The research has been published in the 'Social Science Research Journal'. Sociology researchers -- second-year doctoral student Ned Tilbrook and Associate Professor Dara Shifrer -- found that students whose parents had a bachelor's degree in STEM are not only more likely to choose and persist in a STEM major than students whose parents had no bachelor's degree. But they are also significantly more likely to choose and persist in a STEM major than students whose parents had graduated with a degree in some other field.

Tilbrook and Shrifer call this STEM-specific cultural capital. They suggested that parents passed it on to their children through a variety of ways: engaging in activities or conversations on scientific topics; fostering a home environment that values STEM, and thereby ingraining the values, attitudes, and academic work habits needed to succeed in STEM fields; and encouraging their kids to participate in math- and science-focused extracurricular activities.

What happened at home then impacted their experience at school, with teachers rewarding them with more challenging work, leading to good grades, higher test scores, and ultimately degrees. Tilbrook added that parents with STEM degrees might be better suited to communicate the value of STEM majors and prepare their children for common barriers along the way, such as the so-called "weeding-out" introductory science courses in college.
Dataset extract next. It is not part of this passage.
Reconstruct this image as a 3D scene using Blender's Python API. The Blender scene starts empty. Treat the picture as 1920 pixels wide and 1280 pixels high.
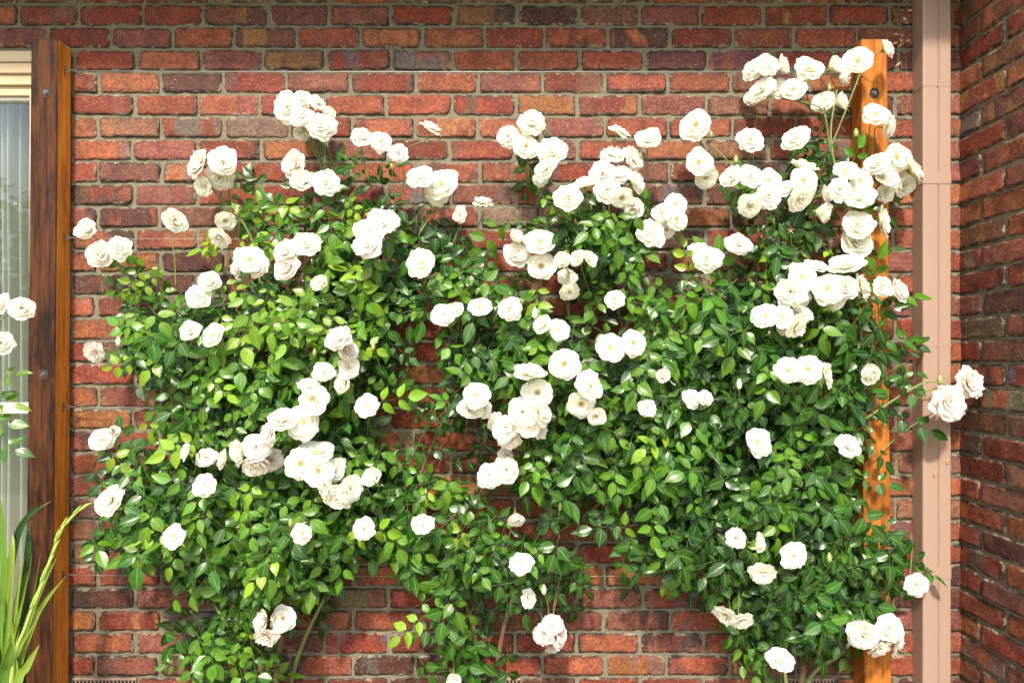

"Talking to faculty in STEM fields, they have this idea that it all happens meritocratically, where people who have the most natural ability end up in a STEM major and do well in it," Shifrer said.

"But social inequality does play a factor in who majors in STEM and who does well in STEM," Shifrer added. Shifrer said that schools both K-12 and higher education need to fill in the gaps and provide the kind of knowledge and confidence needed to succeed in STEM. "STEM majors shouldn't only be accessible to kids whose parents also majored in it," she concluded.